Par , 23 février 2021

Bei Richard Strauss sind es „nur“ die Blicke, die Salome belästigen – die lüsternen ihres Stiefvaters Herodes, die verliebten des in Salome verliebten Hauptmanns Narraboth und die naiv-bewundernden des Soldaten. In Damiano Michielettos Inszenierung an der Mailänder Scala, deren Premiere erst verschoben und nun als Stream ausgestrahlt wurde, geht es ungleich drastischer zu. Hier bedrängt Herodes Salome auch körperlich und Michieletto bringt die ganze Vorgeschichte auf die Bühne. Da erscheint an einer Wand der Stammbaum, der zeigt, dass Salomes Vater tot ist – sein Name ist rot durchgekreuzt – und dass Salomes Mutter dessen Bruder geheiratet hat. Da taucht Salome als Mädchen auf, dem beim Zubettgehen eine Puppe geschenkt wird.

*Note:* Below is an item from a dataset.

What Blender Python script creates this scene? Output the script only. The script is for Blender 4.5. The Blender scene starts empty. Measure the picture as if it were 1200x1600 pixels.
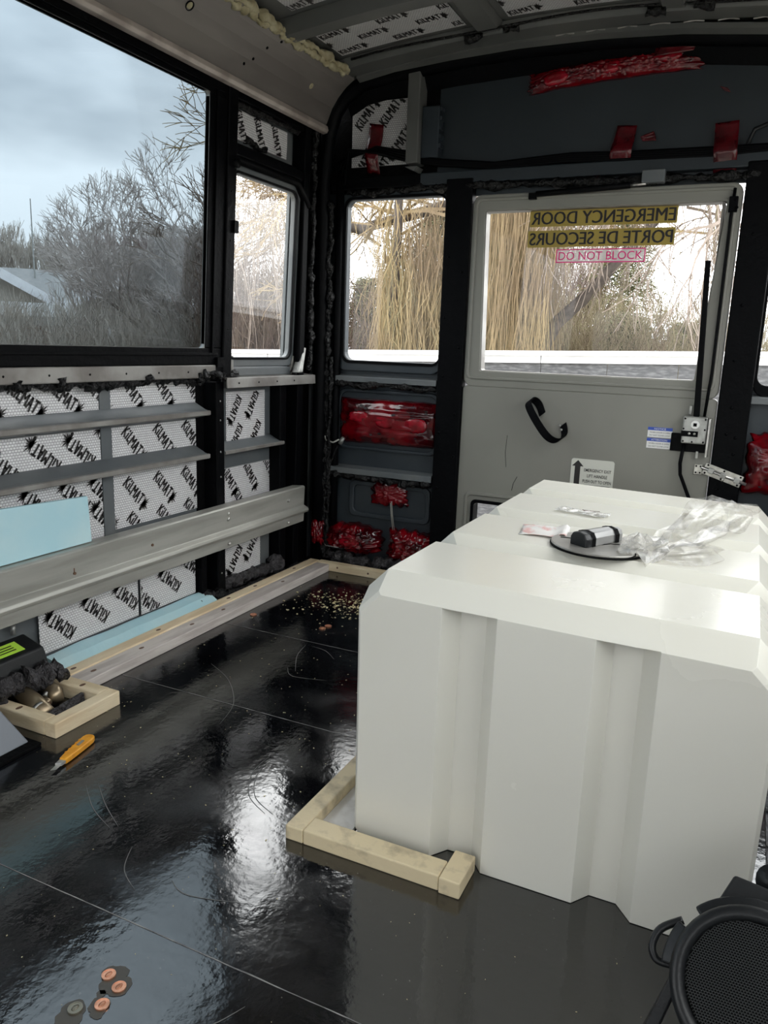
import bpy, bmesh, math, random
from mathutils import Vector, Matrix, noise
random.seed(7)
C = bpy.context.scene.collection
PI = math.pi

# ------------------------------------------------------------------ camera
CAMH = 0.85
yaw, pitch, roll, F = math.radians(24.95350417), math.radians(12.21919836), math.radians(2.03970413), 1205.287
cy, sy, cp, sp = math.cos(yaw), math.sin(yaw), math.cos(pitch), math.sin(pitch)
fw = Vector((-sy*cp, cy*cp, -sp)); rt = Vector((cy, sy, 0)); up = rt.cross(fw)
r2 = math.cos(roll)*rt + math.sin(roll)*up; u2 = -math.sin(roll)*rt + math.cos(roll)*up
cd = bpy.data.cameras.new('camera'); cam = bpy.data.objects.new('camera', cd); C.objects.link(cam)
cam.matrix_world = Matrix(((r2.x, u2.x, -fw.x, 0), (r2.y, u2.y, -fw.y, 0), (r2.z, u2.z, -fw.z, CAMH), (0, 0, 0, 1)))
cd.sensor_fit = 'VERTICAL'; cd.sensor_height = 32.0; cd.lens = F/1600*32.0; cd.clip_start = 0.02; cd.clip_end = 2000
bpy.context.scene.camera = cam

# ------------------------------------------------------------------ world + exposure
vs = bpy.context.scene.view_settings
vs.view_transform = 'Standard'; vs.look = 'None'; vs.gamma = 1.0; vs.use_curve_mapping = False
vs.exposure = 2.25
W = bpy.data.worlds.new('world'); bpy.context.scene.world = W; W.use_nodes = True
nt = W.node_tree; nt.nodes.clear()
def N(nt, t, **k):
    n = nt.nodes.new(t)
    for a, b in k.items():
        if a.startswith('i_'): n.inputs[a[2:].replace('_', ' ')].default_value = b
        else: setattr(n, a, b)
    return n
L = lambda nt, a, b: nt.links.new(a, b)
wo = N(nt, 'ShaderNodeOutputWorld'); bg = N(nt, 'ShaderNodeBackground'); tc = N(nt, 'ShaderNodeTexCoord')
ns = N(nt, 'ShaderNodeTexNoise'); ns.inputs['Scale'].default_value = 1.7; ns.inputs['Detail'].default_value = 5
mp = N(nt, 'ShaderNodeMapping'); mp.inputs['Scale'].default_value = (1, 1, 2.6); mp.inputs['Location'].default_value = (2.2, 8.1, 5.5)
cr = N(nt, 'ShaderNodeValToRGB')
cr.color_ramp.elements[0].position = 0.32; cr.color_ramp.elements[0].color = (0.33, 0.365, 0.40, 1)
cr.color_ramp.elements[1].position = 0.58; cr.color_ramp.elements[1].color = (1.0, 1.0, 1.0, 1)
sx = N(nt, 'ShaderNodeSeparateXYZ'); mr = N(nt, 'ShaderNodeMapRange')
mr.inputs['From Min'].default_value = 0.0; mr.inputs['From Max'].default_value = 1.0   # overcast sky: brighter towards the zenith
mr.inputs['To Min'].default_value = 1.0; mr.inputs['To Max'].default_value = 3.0
L(nt, tc.outputs['Generated'], mp.inputs['Vector']); L(nt, mp.outputs[0], ns.inputs['Vector']); L(nt, ns.outputs['Fac'], cr.inputs['Fac'])
L(nt, tc.outputs['Generated'], sx.inputs[0]); L(nt, sx.outputs['Z'], mr.inputs['Value']); L(nt, cr.outputs['Color'], bg.inputs['Color'])
st_m = N(nt, 'ShaderNodeMath', operation='MULTIPLY'); st_m.inputs[1].default_value = 0.75
L(nt, mr.outputs[0], st_m.inputs[0]); L(nt, st_m.outputs[0], bg.inputs['Strength'])
L(nt, bg.outputs[0], wo.inputs['Surface'])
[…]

Diese junge Salome wird es gegen Ende der Oper auch sein, die der älteren bedeutet, dem Wunsch des Herodes, für ihn zu tanzen, nachzukommen.

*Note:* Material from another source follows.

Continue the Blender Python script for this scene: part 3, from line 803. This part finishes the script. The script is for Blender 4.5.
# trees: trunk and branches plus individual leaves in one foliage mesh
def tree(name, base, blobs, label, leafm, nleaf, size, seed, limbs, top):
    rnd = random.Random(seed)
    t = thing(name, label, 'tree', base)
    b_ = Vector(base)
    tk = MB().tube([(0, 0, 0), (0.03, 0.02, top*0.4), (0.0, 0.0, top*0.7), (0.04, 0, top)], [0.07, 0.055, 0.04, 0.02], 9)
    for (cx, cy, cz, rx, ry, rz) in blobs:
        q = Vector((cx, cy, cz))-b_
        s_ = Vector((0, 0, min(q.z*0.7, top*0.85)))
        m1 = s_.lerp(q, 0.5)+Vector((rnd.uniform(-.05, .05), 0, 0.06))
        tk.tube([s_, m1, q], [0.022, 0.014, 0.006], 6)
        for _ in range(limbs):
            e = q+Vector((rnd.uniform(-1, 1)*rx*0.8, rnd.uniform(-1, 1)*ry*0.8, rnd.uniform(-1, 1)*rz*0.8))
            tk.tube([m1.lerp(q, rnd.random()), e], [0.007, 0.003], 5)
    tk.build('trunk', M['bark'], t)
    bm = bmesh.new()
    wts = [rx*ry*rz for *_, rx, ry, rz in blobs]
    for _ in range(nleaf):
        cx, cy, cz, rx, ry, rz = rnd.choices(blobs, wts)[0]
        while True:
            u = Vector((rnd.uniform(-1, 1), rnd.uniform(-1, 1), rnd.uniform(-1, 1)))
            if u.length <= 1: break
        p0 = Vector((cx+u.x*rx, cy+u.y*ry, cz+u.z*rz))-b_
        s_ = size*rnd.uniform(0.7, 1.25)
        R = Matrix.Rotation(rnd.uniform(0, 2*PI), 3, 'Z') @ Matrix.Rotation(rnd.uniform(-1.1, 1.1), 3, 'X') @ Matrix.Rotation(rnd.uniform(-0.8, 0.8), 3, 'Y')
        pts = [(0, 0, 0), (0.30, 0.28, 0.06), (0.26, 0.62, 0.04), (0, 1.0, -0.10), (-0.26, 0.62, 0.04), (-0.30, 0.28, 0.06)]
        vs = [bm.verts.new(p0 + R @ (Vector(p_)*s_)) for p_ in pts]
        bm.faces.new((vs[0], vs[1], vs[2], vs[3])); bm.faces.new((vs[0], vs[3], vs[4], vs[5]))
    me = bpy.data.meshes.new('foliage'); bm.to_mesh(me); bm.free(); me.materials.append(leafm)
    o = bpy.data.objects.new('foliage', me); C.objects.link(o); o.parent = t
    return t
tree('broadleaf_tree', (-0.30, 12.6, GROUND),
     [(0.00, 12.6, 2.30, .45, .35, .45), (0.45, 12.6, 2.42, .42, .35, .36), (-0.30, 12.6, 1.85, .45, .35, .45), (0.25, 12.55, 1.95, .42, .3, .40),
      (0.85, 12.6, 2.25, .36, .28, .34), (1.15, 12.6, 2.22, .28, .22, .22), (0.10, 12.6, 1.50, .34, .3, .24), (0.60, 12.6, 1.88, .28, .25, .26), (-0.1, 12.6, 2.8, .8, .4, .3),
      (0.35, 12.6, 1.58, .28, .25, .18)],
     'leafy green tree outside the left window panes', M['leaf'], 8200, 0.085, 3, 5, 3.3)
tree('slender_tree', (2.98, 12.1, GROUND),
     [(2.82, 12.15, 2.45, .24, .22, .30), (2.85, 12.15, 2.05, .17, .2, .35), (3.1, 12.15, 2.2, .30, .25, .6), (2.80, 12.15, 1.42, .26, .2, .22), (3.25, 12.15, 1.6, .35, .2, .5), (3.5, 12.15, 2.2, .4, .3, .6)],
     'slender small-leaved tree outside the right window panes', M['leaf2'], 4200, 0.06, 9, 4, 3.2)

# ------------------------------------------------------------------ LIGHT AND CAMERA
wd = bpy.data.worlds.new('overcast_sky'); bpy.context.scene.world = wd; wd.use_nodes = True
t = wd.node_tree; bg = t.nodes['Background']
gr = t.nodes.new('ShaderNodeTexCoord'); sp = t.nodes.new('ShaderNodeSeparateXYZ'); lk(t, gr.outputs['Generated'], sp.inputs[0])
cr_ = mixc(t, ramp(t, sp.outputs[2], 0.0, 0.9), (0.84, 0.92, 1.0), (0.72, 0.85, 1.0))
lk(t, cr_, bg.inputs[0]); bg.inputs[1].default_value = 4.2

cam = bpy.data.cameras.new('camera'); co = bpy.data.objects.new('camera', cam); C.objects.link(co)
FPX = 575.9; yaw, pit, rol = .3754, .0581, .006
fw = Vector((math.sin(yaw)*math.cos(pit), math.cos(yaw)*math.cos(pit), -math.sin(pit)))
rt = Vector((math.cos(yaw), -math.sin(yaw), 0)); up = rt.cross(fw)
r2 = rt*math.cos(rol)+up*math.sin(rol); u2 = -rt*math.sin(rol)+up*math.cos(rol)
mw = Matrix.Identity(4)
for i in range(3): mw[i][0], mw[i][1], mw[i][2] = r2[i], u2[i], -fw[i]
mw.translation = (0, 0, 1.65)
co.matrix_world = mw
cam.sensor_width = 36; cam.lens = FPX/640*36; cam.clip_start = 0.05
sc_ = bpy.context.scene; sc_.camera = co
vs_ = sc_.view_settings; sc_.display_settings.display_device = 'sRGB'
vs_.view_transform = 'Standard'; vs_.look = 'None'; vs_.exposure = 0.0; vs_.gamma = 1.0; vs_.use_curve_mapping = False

Und auch dieser Tanz nimmt bei Michieletto drastische Züge an. So, wie er im Libretto angedeutet wird, kommt er ja ohnehin längst nicht mehr auf die Bühne. In Kirill Serebrennikows Inszenierung an der Oper Stuttgart 2015 hat sich Salome immerhin noch ein Tütü angezogen, verzichtet aber dann auf jeden Tanzschritt, und wenn bei Michieletto jemand tanzt, dann allenfalls die Männer, die auf die Bühne gekommen sind und Salome zunehmend belästigen, ja vergewaltigen, am Ende hat sie ein mit Blut getränktes Kleid an. Und sie ist nicht die einzige, die hier vergewaltigt wird, denn Herodes hat sich derweil mit der jungen Salome in ein Hinterzimmer verzogen, in dem es dann wohl heftig zuging, denn als die Schiebetür sich wieder öffnet, sind die Möbel umgestürzt.

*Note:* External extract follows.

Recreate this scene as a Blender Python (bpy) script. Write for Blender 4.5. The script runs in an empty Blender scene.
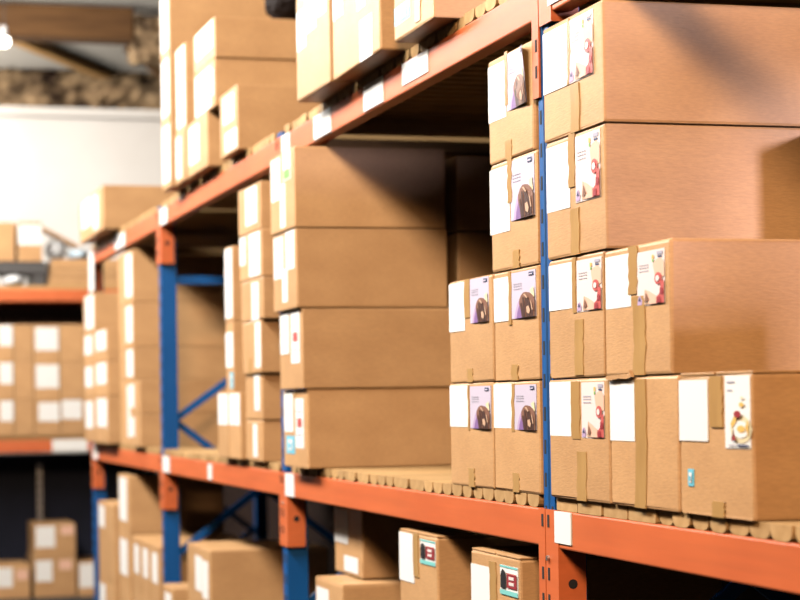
import bpy, bmesh, math, random
from mathutils import Vector, Matrix
random.seed(7)
S = bpy.context.scene
COL = S.collection

# ------------------------------------------------------------------ materials
def new_mat(name):
    m = bpy.data.materials.new(name); m.use_nodes = True
    nt = m.node_tree; b = nt.nodes['Principled BSDF']
    return m, nt, b

def N(nt, typ, **kw):
    n = nt.nodes.new(typ)
    for k, v in kw.items(): setattr(n, k, v)
    return n

def plain(name, col, rough=.6, metal=0., spec=.5):
    m, nt, b = new_mat(name)
    b.inputs['Base Color'].default_value = (*col, 1)
    b.inputs['Roughness'].default_value = rough
    b.inputs['Metallic'].default_value = metal
    b.inputs['Specular IOR Level'].default_value = spec
    return m

def noisy(name, c1, c2, scale=(8, 8, 8), rough=.7, detail=5, bump=0., spec=.4, fine=None, vary=0., lo=.3, hi=.7):
    m, nt, b = new_mat(name); L = nt.links
    tc = N(nt, 'ShaderNodeTexCoord'); mp = N(nt, 'ShaderNodeMapping')
    mp.inputs['Scale'].default_value = scale
    L.new(tc.outputs['Object'], mp.inputs['Vector'])
    no = N(nt, 'ShaderNodeTexNoise'); no.inputs['Scale'].default_value = 1; no.inputs['Detail'].default_value = detail
    L.new(mp.outputs['Vector'], no.inputs['Vector'])
    r = N(nt, 'ShaderNodeValToRGB')
    r.color_ramp.elements[0].position = lo; r.color_ramp.elements[0].color = (*c1, 1)
    r.color_ramp.elements[1].position = hi; r.color_ramp.elements[1].color = (*c2, 1)
    L.new(no.outputs['Fac'], r.inputs['Fac'])
    out = r.outputs['Color']; h = no.outputs['Fac']
    if fine:
        mp2 = N(nt, 'ShaderNodeMapping'); mp2.inputs['Scale'].default_value = fine
        L.new(tc.outputs['Object'], mp2.inputs['Vector'])
        n2 = N(nt, 'ShaderNodeTexNoise'); n2.inputs['Scale'].default_value = 1; n2.inputs['Detail'].default_value = 3
        L.new(mp2.outputs['Vector'], n2.inputs['Vector'])
        mr = N(nt, 'ShaderNodeMapRange'); mr.inputs['From Min'].default_value = .3; mr.inputs['From Max'].default_value = .7
        mr.inputs['To Min'].default_value = .93; mr.inputs['To Max'].default_value = 1.07
        L.new(n2.outputs['Fac'], mr.inputs['Value'])
        mx = N(nt, 'ShaderNodeMix', data_type='RGBA', blend_type='MULTIPLY'); mx.inputs[0].default_value = 1
        L.new(out, mx.inputs[6]); L.new(mr.outputs['Result'], mx.inputs[7])
        out = mx.outputs[2]; h = n2.outputs['Fac']
    if vary:
        oi = N(nt, 'ShaderNodeObjectInfo'); hs = N(nt, 'ShaderNodeHueSaturation')
        mr2 = N(nt, 'ShaderNodeMapRange'); mr2.inputs['To Min'].default_value = 1 - vary; mr2.inputs['To Max'].default_value = 1 + vary
        L.new(oi.outputs['Random'], mr2.inputs['Value']); L.new(mr2.outputs['Result'], hs.inputs['Value'])
        L.new(out, hs.inputs['Color']); out = hs.outputs['Color']
    L.new(out, b.inputs['Base Color'])
    b.inputs['Roughness'].default_value = rough; b.inputs['Specular IOR Level'].default_value = spec
    if bump:
        bp = N(nt, 'ShaderNodeBump'); bp.inputs['Strength'].default_value = bump; bp.inputs['Distance'].default_value = .002
        L.new(h, bp.inputs['Height']); L.new(bp.outputs['Normal'], b.inputs['Normal'])
    return m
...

Michieletto inszeniert mit dieser Salome ein Missbrauchsopfer – und eine durch den gewaltsamen Tod des Vaters traumatisierte junge Frau. An der Stelle, an der zuvor Jochanaan auf Salomes Wunsch hin aus der Zisterne, in der er gefangengehalten wird, emporsteigt, erhebt sich später der Grabstein von Salomes Vaters – Jochanaan als eine Art Vaterprojektion? Michielettos Inszenierung regt zu vielerlei Gedanken an. Jochanaans Kopf liegt am Ende auch nicht als blutiger Schädel auf dem silbernen Tablett, sondern erhebt sich in einem Strahlenkranz wie in dem Zyklus, den Gustave Moreau 1876 gemalt hat.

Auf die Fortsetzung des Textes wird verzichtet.